On a clear spring morning, the Rondout comes back to life—masts knocking lightly in the marina, a breeze moving upriver, the slow churn of working boats threading past the lighthouse. At the Hudson River Maritime Museum, that seasonal shift isn’t just atmospheric; it’s operational. In May, the museum’s high school sailing program launches for the first time, marking a new chapter in a decade-long effort to put Hudson Valley residents—especially young ones—on the water.
The Sailing School at HRMM began modestly in 2017, with a two-week pilot program serving just 24 students. For Jody Sterling, director of the Sailing School, the origin story is both personal and communal. A lifelong sailor and educator, she returned to the sport in midlife and found herself transformed by a 2014 women’s sailing conference. “I was completely changed by that experience,” she recalls, describing the sense of connection and possibility she felt among a new generation of skilled women sailors.
That spark led to Kingston’s own Riverport Women’s Sailing Conference—and, soon after, an invitation from Lisa Cline, HRMM’s executive director to build something more permanent. “Lifelong sailor, lifelong educator—I think I should do this,” Sterling says.
Ten years on, the numbers tell one story: more than 350 students annually, a fleet of 22 boats, and a robust roster of youth and adult programs. But the deeper narrative is about what happens when young people are given real responsibility in a real environment.
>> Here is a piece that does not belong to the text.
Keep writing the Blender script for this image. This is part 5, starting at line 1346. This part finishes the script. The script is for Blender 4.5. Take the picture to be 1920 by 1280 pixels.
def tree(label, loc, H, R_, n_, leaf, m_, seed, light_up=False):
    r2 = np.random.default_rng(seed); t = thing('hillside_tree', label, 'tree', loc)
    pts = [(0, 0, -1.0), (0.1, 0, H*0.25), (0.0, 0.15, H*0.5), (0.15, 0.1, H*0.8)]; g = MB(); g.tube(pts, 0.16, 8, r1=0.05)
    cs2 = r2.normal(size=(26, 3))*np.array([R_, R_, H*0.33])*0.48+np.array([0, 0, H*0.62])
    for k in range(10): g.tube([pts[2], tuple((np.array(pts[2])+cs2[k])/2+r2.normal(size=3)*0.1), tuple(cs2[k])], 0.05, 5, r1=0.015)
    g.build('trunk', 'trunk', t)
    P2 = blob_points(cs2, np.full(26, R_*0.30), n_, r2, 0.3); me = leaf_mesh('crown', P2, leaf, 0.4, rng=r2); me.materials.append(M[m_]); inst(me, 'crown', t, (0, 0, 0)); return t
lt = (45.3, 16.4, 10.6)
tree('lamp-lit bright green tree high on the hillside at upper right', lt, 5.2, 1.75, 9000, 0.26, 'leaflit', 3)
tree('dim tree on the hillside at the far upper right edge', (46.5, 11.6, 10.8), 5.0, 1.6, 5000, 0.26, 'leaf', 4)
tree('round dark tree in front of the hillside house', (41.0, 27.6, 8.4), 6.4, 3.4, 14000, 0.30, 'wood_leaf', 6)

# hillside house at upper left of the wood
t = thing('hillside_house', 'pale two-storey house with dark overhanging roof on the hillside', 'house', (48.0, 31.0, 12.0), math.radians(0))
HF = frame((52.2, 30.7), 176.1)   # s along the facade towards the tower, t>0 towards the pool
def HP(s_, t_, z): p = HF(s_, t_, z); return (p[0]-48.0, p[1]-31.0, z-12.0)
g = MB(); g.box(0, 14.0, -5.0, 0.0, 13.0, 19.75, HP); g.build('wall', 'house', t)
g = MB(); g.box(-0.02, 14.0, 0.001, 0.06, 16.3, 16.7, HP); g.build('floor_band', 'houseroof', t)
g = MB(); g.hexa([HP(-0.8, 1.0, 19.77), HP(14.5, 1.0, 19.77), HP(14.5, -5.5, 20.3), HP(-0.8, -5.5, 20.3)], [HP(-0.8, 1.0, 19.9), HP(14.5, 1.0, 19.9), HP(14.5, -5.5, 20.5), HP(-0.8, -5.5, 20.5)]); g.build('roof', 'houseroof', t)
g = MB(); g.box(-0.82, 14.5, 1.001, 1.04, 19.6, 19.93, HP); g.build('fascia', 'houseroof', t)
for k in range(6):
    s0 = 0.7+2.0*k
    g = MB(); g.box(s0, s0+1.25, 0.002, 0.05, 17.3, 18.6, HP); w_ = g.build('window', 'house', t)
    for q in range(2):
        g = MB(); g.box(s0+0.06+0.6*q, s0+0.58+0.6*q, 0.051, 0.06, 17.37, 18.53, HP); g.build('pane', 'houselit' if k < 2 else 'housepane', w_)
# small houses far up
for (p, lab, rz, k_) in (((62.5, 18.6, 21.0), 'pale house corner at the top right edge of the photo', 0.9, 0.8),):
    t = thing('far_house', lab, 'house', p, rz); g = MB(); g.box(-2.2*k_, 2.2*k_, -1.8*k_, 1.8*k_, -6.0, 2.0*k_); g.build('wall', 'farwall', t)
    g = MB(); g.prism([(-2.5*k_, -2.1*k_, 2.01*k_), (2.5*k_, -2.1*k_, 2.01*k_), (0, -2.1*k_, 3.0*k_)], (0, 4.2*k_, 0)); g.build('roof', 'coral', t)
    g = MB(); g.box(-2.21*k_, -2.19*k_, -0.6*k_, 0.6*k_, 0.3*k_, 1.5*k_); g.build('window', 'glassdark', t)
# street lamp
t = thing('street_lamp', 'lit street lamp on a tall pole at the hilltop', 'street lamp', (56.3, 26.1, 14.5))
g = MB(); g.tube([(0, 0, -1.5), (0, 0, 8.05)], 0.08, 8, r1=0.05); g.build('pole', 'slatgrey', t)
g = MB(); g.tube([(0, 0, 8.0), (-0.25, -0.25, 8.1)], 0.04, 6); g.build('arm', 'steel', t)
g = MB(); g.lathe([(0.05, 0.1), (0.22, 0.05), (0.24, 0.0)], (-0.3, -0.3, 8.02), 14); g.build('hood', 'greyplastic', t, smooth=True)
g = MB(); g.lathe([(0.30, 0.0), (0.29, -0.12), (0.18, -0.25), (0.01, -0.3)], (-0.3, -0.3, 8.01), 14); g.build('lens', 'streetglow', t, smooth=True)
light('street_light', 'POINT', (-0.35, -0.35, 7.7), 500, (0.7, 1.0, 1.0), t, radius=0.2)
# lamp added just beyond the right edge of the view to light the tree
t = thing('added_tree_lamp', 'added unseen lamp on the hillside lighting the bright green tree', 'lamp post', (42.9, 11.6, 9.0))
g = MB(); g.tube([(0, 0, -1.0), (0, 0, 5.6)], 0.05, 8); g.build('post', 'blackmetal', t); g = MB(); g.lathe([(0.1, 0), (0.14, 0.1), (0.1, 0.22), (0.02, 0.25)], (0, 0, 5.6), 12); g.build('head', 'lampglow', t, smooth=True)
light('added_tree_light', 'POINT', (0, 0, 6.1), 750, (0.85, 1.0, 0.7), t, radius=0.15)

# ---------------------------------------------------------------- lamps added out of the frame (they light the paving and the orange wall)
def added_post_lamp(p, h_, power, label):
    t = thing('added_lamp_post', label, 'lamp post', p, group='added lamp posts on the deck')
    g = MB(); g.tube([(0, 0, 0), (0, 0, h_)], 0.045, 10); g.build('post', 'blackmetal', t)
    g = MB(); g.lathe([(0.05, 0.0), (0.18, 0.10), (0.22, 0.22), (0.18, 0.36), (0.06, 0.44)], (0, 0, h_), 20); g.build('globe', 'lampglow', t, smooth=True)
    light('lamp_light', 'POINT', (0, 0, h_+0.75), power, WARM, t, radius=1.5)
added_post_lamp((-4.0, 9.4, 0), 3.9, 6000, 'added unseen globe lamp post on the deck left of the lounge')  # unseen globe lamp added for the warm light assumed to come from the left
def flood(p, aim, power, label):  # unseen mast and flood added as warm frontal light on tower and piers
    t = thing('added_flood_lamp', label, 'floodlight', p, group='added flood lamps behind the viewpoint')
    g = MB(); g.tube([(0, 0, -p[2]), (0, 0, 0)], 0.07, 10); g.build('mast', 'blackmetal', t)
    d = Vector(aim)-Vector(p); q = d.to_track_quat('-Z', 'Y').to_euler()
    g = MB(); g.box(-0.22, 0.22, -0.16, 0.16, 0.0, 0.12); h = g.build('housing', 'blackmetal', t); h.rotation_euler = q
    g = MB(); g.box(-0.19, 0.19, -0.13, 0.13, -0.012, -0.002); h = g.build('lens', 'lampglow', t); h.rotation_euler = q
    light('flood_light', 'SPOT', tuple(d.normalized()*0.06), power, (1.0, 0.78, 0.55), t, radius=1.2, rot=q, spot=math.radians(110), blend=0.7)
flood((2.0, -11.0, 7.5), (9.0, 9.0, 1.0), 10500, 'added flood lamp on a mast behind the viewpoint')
“Sailing teaches so many things—independence and self-reliance, decision-making, dealing with challenges, teamwork,” Sterling says. “There are so few opportunities for young people today to interact with the world in an independent way, to make decisions and make mistakes and deal with the consequences.”
That ethos—hands-on, lightly supervised, and intentionally “retro”—has shaped the school’s identity. Students wear life jackets and are carefully monitored, but they are also expected to figure things out. The results can be lasting: six graduates of that first cohort have returned as certified instructors, part of a growing internal pipeline that speaks to the program’s long-term impact.
If the school’s pedagogy looks backward in some ways, its programming has steadily expanded outward. What began as a straightforward sailing curriculum has evolved into a broader educational ecosystem that reflects the museum itself. Today, HRMM encompasses not just sailing, but a woodworking school, museum education programs, and Solaris, a solar-powered tour boat that doubles as a floating classroom.
That convergence is most fully expressed in Voyager Camp, a hybrid program that blends sailing with boatbuilding, woodworking, and STEAM-based learning. Each week revolves around a theme—ecology, navigation, communication—approached from multiple angles across the museum’s “four schools.” It’s an ambitious synthesis born partly of necessity. “With the increasingly hot summers, students were suffering from heat exhaustion,” Sterling notes. Expanding the program created both flexibility and depth.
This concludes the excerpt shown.